Pick out every line with the word "pixels" and copy it.

Rows from a 3D scene dataset:
## Begin

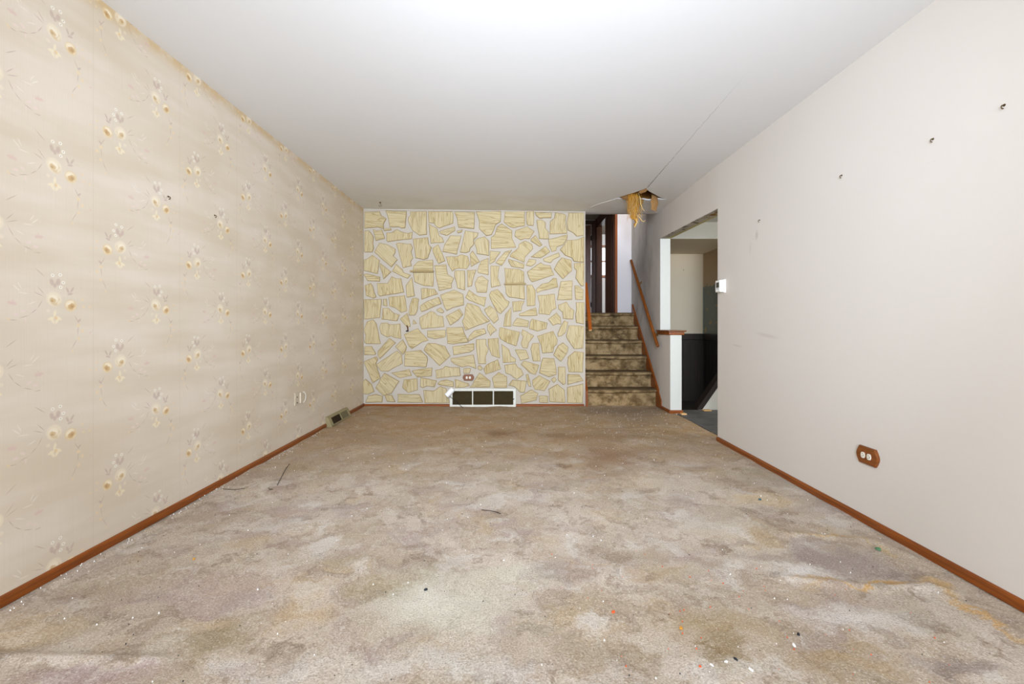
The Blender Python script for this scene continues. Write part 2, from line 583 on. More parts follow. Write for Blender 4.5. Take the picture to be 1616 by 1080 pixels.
def stone_mat():
    m, n, b = material('split_stone', 0.8, 0.2)
    uv = n.coord('UV')
    obj = n.put('ShaderNodeObjectInfo').outputs['Random']
    bed = n.noise(n.mapping(uv, scale=(5, 62, 1)), 1.0, 4, 0.55, 0.4)
    c = n.mix(n.ramp(bed, 0.3, 0.72), lin('#b5a378'), lin('#c3b48e'))
    crack = n.noise(n.mapping(uv, scale=(2.2, 26, 1)), 1.0, 2, 0.5, 0.3)
    ln = n.ramp(n.math('ABSOLUTE', n.math('SUBTRACT', crack, 0.5)), 0.034, 0.0, 0, 0.85)
    c = n.mix(ln, c, lin('#9f8756'))
    c = n.mix(n.math('MULTIPLY', obj, 0.35), c, lin('#c6b998'))
    c = n.mix(n.ramp(n.noise(uv, 30, 3), 0.6, 0.8, 0, 0.5), c, lin('#c8b380'))
    n.set(b.inputs['Base Color'], c)
    h = n.math('SUBTRACT', bed, n.math('MULTIPLY', ln, 0.5))
    n.set(b.inputs['Normal'], n.bump(h, 0.8, 0.006))
    return m


def slate_mat():
    m, n, b = material('worn_dark_vinyl', 0.5, 0.4)
    co = n.coord()
    f = n.noise(n.mapping(co, rot=(0, 0, 0.9), scale=(3, 16, 1)), 1.6, 5, 0.65)
    c = n.mix(n.ramp(f, 0.3, 0.7), lin('#3f3f41'), lin('#6f6e6c'))
    c = n.mix(n.ramp(n.noise(co, 14, 5), 0.62, 0.75, 0, 0.5), c, lin('#a8a6a0'))
    n.set(b.inputs['Base Color'], c)
    return m


def kitchen_wall_mat():
    m, n, b = material('kitchen_wall_paint', 0.8, 0.15)
    co = n.coord()
    c = n.mix(n.noise(co, 2.2, 4), lin('#ccbda2'), lin('#d8cab0'))
    x, y, z = n.sep(co)
    c = n.mix(n.ramp(z, 2.12, 1.5, 0, 0.35), c, lin('#cdccc0'))
    # bare grey-blue patch on the side wall
    side = n.math('GREATER_THAN', x, 3.04)
    e = n.math('ADD', z, n.math('MULTIPLY', n.noise(n.comb(y, z), 5, 3), 0.35))
    bare = n.math('MULTIPLY', side, n.ramp(e, 1.80, 1.78))
    c = n.mix(n.math('MULTIPLY', side, 0.75), c, lin('#9a8160'))
    c = n.mix(bare, c, lin('#7a7f78'))
    sp = n.math('MULTIPLY', bare, n.ramp(n.noise(n.comb(y, z), 9, 3), 0.6, 0.66))
    c = n.mix(sp, c, lin('#a08e6c'))
    n.set(b.inputs['Base Color'], c)
    n.set(b.inputs['Normal'], n.bump(n.noise(co, 120, 3), 0.08, 0.003))
    return m


def header_under_mat():
    """bare bottom of the cut lintel, patchy plaster and glue"""
    m, n, b = material('patchy_plaster', 0.85, 0.1)
    co = n.coord()
    x, y, z = n.sep(co)
    c = n.mix(n.noise(co, 22, 4), lin('#9d978c'), lin('#b9b3a6'))
    c = n.mix(n.ramp(n.noise(n.mapping(co, scale=(1, 0.7, 1)), 16, 3), 0.56, 0.62, 0, 0.85), c, lin('#57503f'))
    c = n.mix(n.ramp(n.math('ADD', x, n.math('MULTIPLY', n.noise(co, 6, 2), 0.03)), 1.905, 1.93), c, lin('#b3ab7c'))
    c = n.mix(n.math('MULTIPLY', n.ramp(y, 4.45, 4.2), n.ramp(n.noise(co, 10, 3), 0.5, 0.6)), c, lin('#7d5b30'))
    n.set(b.inputs['Base Color'], c)
    return m


M_WALL = painted_wall()
M_CEIL = ceiling_paint()
M_PAPER = wallpaper()
M_CARPET = carpet()
M_STAIR = carpet('trodden_stair_carpet', True)
M_STONE = stone_mat()
M_STONE_EDGE = simple('stone_joint_edge', '#a8946a', 0.85, 0.1, var=0.1, scale=60)
M_GROUT = simple('skim_mortar', '#bbb2a4', 0.85, 0.15, var=0.03, scale=8, bump=0.12, bscale=45)
M_WHITE = simple('white_gloss_paint', '#c6c8c2', 0.5, 0.3, var=0.02)
M_CASE_Y = wood('stained_trim_along_depth', '#72380a', '#8a4810', 1, dark='#5e2e08')
M_CASE_X = wood('stained_trim_along_width', '#72380a', '#8a4810', 0, dark='#5e2e08')
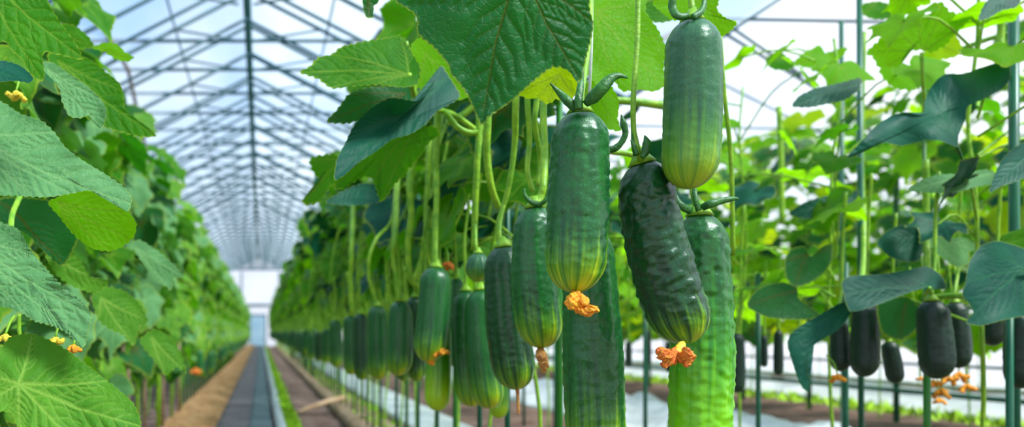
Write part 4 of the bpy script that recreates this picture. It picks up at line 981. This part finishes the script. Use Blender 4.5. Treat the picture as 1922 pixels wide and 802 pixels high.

## End

PROBLEM SOLUTION
The Blender Python script for this scene continues. Write part 2, from line 583 on. More parts follow. Write for Blender 4.5. Take the picture to be 1616 by 1080 pixels.
Write part 4 of the bpy script that recreates this picture. It picks up at line 981. This part finishes the script. Use Blender 4.5. Treat the picture as 1922 pixels wide and 802 pixels high.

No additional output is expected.